¹ C++/WinRT contains a large number of types and template specializations, which slows down the compiler. The precompiled header file easily exceeds 1GB in size. You can define WINRT_LEAN_AND_MEAN to remove rarely-used features and improve compile times.

² Automatic generation of the IDL file is a two-edged sword. Although it saves a lot of effort, it can also get in the way: If you need to make a runtime class object marshallable, you need to register a marshaller for the autogenerated interface, which will have an ugly autogenerated name, and whose UUID may not be stable. Autogeneration also conflicts with versioning, makes it harder to interop with other languages, and it can result in puzzling behavior if you don’t understand how the autogeneration works. Furthermore, the autogenerated interface names do not follow Windows Runtime naming conventions.

³ Static class constructors allow class statics to be delay-initialized. This is significant because running constructors at DLL_PROCESS_ATTACH creates the risk of deadlocks and other unfortunate behaviors.
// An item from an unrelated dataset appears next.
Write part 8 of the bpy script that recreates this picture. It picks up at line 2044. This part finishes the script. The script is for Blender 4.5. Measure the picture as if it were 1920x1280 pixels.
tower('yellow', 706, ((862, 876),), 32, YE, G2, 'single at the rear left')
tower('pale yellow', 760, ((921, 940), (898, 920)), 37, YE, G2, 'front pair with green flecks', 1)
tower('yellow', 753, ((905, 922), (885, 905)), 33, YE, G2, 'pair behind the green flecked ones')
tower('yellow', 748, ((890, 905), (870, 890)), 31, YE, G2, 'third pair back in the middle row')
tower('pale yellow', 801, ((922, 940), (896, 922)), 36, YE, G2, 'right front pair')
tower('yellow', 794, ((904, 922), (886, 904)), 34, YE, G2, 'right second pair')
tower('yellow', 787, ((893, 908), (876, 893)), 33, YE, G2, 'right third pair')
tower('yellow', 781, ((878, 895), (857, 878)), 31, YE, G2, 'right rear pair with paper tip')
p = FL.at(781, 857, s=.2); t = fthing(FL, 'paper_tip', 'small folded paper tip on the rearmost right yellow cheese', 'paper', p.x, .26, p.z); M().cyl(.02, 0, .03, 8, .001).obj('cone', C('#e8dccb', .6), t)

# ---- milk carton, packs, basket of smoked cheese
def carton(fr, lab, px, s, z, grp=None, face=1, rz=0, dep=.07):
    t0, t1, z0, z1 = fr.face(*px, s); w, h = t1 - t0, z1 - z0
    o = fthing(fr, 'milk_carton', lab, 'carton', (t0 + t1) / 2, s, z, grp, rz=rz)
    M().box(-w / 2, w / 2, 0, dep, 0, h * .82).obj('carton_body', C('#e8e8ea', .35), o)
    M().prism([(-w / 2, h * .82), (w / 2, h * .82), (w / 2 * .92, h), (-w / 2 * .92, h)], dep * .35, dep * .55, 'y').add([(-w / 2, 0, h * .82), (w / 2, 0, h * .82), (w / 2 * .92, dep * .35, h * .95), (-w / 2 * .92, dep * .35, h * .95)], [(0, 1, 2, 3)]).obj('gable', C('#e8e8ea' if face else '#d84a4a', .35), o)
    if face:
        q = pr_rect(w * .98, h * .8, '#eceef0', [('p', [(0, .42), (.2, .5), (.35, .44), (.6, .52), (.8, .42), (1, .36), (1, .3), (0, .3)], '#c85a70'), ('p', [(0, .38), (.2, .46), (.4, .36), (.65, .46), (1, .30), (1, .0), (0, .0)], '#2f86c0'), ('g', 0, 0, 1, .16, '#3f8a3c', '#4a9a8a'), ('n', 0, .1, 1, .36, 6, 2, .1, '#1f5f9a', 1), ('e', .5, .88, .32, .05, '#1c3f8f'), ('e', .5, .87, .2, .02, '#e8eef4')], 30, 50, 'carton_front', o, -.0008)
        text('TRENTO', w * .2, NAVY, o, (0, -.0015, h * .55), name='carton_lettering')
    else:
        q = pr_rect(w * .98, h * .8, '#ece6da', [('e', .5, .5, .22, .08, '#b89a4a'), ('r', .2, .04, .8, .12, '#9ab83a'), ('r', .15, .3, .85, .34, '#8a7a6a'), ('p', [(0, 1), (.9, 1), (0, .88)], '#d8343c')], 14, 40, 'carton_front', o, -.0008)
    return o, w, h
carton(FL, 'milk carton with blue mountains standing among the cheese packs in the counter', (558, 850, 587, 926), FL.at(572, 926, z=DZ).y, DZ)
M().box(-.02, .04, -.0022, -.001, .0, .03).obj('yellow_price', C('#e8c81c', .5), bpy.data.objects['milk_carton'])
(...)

C++/CX clients must work around this by having a static Initialize­Statics() method which initializes the statics (e.g., dependency properties) and calling it at an opportune moment.

COM static lifetime allows you to register an object in the COM static lifetime store, which allows you to (1) obtain it later, and (2) destruct it automatically when COM is uninitialized. The former provides a persistent-lifetime object for things like global event sources. The latter permits the object’s destructors to run while COM is still initialized.

⁵ Default is normally free-threaded, but if BUILD_WINDOWS is set, then default is single-threaded.

⁶ PPL coroutine support is very large.